--- START ---

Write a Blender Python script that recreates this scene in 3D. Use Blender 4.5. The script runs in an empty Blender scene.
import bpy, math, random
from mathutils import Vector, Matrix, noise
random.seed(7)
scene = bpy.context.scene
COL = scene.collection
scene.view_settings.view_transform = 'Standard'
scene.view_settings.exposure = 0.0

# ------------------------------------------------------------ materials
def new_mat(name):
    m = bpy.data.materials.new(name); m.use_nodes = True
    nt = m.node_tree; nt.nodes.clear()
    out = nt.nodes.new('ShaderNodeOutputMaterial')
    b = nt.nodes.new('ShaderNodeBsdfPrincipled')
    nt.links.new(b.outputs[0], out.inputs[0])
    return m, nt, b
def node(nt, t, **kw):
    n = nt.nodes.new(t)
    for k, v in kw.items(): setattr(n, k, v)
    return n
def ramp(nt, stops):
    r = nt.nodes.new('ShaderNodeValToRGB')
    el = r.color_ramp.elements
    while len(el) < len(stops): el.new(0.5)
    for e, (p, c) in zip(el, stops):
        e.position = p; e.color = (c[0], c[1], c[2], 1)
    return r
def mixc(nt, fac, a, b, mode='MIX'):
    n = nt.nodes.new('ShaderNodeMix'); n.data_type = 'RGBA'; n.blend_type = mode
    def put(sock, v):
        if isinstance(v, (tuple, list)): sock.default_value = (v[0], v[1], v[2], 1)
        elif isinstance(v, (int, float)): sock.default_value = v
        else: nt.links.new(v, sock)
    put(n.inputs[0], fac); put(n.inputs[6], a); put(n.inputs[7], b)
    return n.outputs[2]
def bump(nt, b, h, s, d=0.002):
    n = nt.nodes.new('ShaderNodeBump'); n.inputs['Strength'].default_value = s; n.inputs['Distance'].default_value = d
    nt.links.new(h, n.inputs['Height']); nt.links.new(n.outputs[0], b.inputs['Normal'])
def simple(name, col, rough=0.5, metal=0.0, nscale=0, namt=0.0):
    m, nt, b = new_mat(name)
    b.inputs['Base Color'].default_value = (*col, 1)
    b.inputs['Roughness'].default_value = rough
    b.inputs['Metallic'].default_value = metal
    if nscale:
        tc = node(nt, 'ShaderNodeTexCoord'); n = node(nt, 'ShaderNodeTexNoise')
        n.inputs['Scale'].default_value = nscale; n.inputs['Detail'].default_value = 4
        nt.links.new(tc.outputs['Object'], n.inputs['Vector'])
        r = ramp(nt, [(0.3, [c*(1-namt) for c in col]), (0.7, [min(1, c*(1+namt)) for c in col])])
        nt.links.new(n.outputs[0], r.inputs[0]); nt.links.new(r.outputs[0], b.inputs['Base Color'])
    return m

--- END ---

> **What you are asked to do**
Look at the material above and copy, word for word, its lines from the first through the one containing "scene.view_settings.exposure = 0.0".

> **Worked answer**
Write a Blender Python script that recreates this scene in 3D. Use Blender 4.5. The script runs in an empty Blender scene.
import bpy, math, random
from mathutils import Vector, Matrix, noise
random.seed(7)
scene = bpy.context.scene
COL = scene.collection
scene.view_settings.view_transform = 'Standard'
scene.view_settings.exposure = 0.0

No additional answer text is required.